Toujours à Florence, aux côtés du jeune Masaccio, Masolino da Panicale travaille en 1424-1426 aux fresques de la chapelle Brancacci, à Santa Maria del Carmine. Masolino ne pouvait rester insensible à l'ascendant du premier grand peintre humaniste, même s'il conserve les expressions encore médiévales de sa formation.
Ce qui différencie les deux artistes, c'est précisément ce qui sépare le monde gothique des conceptions révolutionnaires qui commencent à s'imposer : chez Masolino, une notion aristocratique et élégante de la forme comme technique de description de la nature; chez Masaccio, une vision dramatique de l'existence, mêlée de sentiments résolument "profanes" tout en respectant le thème religieux et donc la redécouverte de l'individu et de la profonde, pleine "humanité" de Dieu incarné.

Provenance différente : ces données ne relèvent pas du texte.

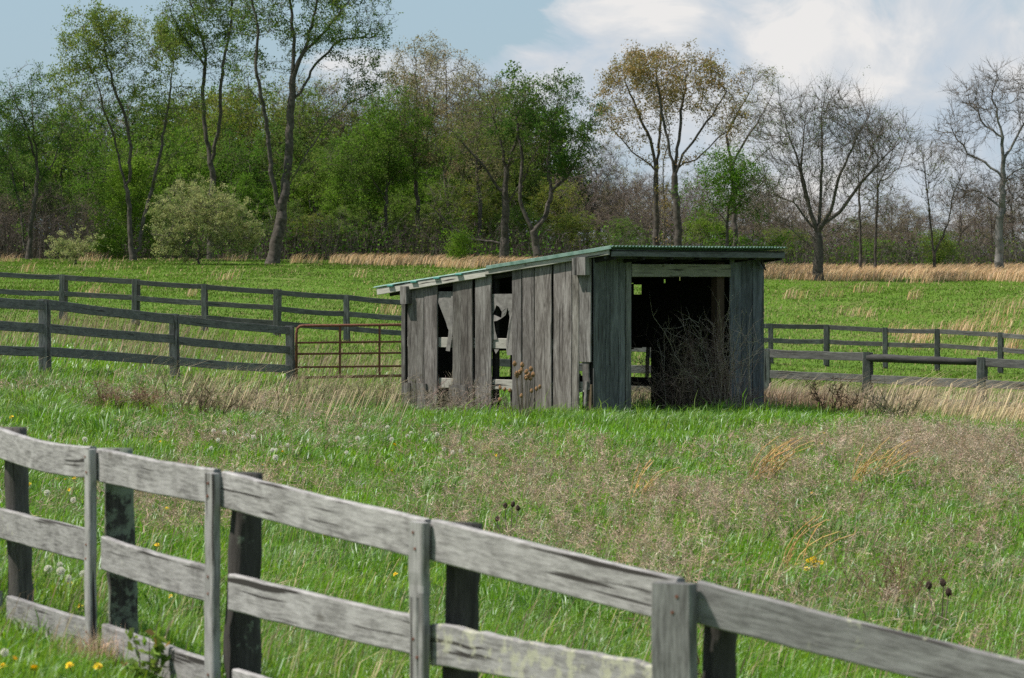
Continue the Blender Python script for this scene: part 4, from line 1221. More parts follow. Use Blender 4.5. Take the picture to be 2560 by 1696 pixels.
def colonize(nodes, parents, att, step, di, dk, iters=90, up=.12, jit=.25, rng=R):
    cap = 9000
    P = np.zeros((cap, 3)); par = np.full(cap, -1); n = len(nodes); P[:n] = nodes; par[:n] = parents
    kids = np.zeros(cap, int); alive = np.ones(len(att), bool)
    d = np.linalg.norm(att[:, None] - P[None, :n], axis=2); near = d.argmin(1); nd = d.min(1)
    for it in range(iters):
        ok = alive & (nd < di)
        if not ok.any() or n > cap - 800: break
        acc = np.zeros((n, 3)); v = att[ok] - P[near[ok]]; v /= np.maximum(np.linalg.norm(v, axis=1, keepdims=True), 1e-6)
        np.add.at(acc, near[ok], v)
        src = np.unique(near[ok]); src = src[kids[src] < 4]
        if len(src) == 0: break
        dr = acc[src]; dr /= np.maximum(np.linalg.norm(dr, axis=1, keepdims=True), 1e-6)
        dr += rng.normal(0, jit, dr.shape); dr[:, 2] += up; dr /= np.linalg.norm(dr, axis=1, keepdims=True)
        new = P[src] + dr * step; m_ = len(new)
        P[n:n + m_] = new; par[n:n + m_] = src; kids[src] += 1
        d = np.linalg.norm(att[:, None] - new[None], axis=2); j = d.argmin(1); dm = d.min(1)
        b = dm < nd; nd[b] = dm[b]; near[b] = n + j[b]
        alive &= nd > dk
        n += m_
    return P[:n], par[:n]


def ellipsoid(n, c, r, rng=R, hollow=.35):
    v = rng.normal(size=(n, 3)); v /= np.linalg.norm(v, axis=1, keepdims=True)
    q = rng.uniform(hollow, 1, n) ** .5
    return np.array(c) + v * q[:, None] * np.array(r)


def boughs(env, rng, n=7, f=(.26, .46)):
    out = []
    for c, r, w_ in env:
        k = max(3, int(n * max(.6, w_)))
        v = rng.normal(size=(k, 3)); v /= np.linalg.norm(v, axis=1, keepdims=True); q = rng.uniform(.45, 1.02, k)[:, None]
        for j in range(k):
            s_ = rng.uniform(*f); out.append((np.array(c) + v[j] * q[j] * np.array(r), tuple(np.array(r) * s_ * np.array([1.1, 1.1, .85])), w_ * .8 / k))
        out.append((c, tuple(np.array(r) * 1.05), w_ * .25))
    return out


def grow(limbs, env, hollow=.35, tip=.014, base_r=.4, step=.45, di=4.5, dk=.8, crook=.25, iters=80, up=.12, att_n=700, rng=R, fine=True):
    """limbs: polylines of points, the first from the ground; env: ellipsoids. returns arrays P, parent, radius"""
    P = []; par = []
    for li, l in enumerate(limbs):
        l = [np.array(p, float) for p in l]
        if li == 0:
            P.append(l[0]); par.append(-1); cur = 0
        else:
            dd = [np.linalg.norm(p - l[0]) for p in P]; cur = int(np.argmin(dd))
        for a, b in zip(l[:-1], l[1:]):
            k = max(1, int(np.linalg.norm(b - a) / step))
            for i in range(1, k + 1):
                q = a + (b - a) * i / k + (rng.normal(0, crook * .14, 3) if i < k else 0)
                P.append(q); par.append(cur); cur = len(P) - 1
    att = np.concatenate([ellipsoid(max(8, int(att_n * w_)), c, r, rng, hollow) for c, r, w_ in env])
    P, par = colonize(np.array(P), np.array(par), att, step, di, dk, iters, up, crook, rng)
    n = len(P); cnt = np.zeros(n); kids = np.bincount(par[par >= 0], minlength=n)
    cnt[kids == 0] = 1
    for i in range(n - 1, 0, -1):
        if par[i] >= 0: cnt[par[i]] += cnt[i]
    p_ = math.log(max(cnt[0], 3)) / math.log(max(base_r / tip, 2))
    r = tip * np.maximum(cnt, 1) ** (1 / p_)
    # limbs taper upwards; flare at the foot
    z0 = P[0, 2]; r *= 1 - .5 * np.clip((P[:, 2] - z0) / (P[:, 2].max() - z0), 0, 1) ** .8; r = np.maximum(r, tip * .8); r *= 1 + .3 * np.exp(-np.maximum(P[:, 2] - z0, 0) / .35) * (cnt > cnt[0] * .5)
    return P, par, r, kids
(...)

On ne peut estimer correctement le panorama artistique des cinquante premières années du XVème siècle si l'on n'a pas présente à l'esprit la suprématie qu'exerçait, au point de vue quantitatif, ce comportement "gothique tardif". Participent à ce climat culturel des personnages d'une importance appréciable comme Gentile da Fabriano et Lorenzo Salimbeni dans les Marches, Antonio Vivarini, Jacopo Bellini, Pisanello et Stefano da Verona en Vénétie, Michelino da Besozzo et Bonifacio Bembo en Lombardie, Lorenzo Monaco, Sassetta et le Maître de l'Observance en Toscane. Chez certains ( Sassetta, Pisanello ), on discerne facilement cependant, une adhésion partielle à l'esprit de la Renaissance.
Également dans l'oeuvre de Masolino, capable d'utiliser la perspective dans sa plus remarquable entreprise, les fresques du baptistère de Castiglione Olona exécutées en 1435. Et ce n'est pas un hasard s'il collabore avec Masaccio en d'autres occasions. Le résultat qu'ils obtiennent en 1424, avec le tableau Sainte Anne, la Vierge et l'Enfant, est étonnant : dans cette oeuvre, deux façons opposées de comprendre la représentation s'affrontent et coexistent néanmoins en se fondant l'une dans l'autre.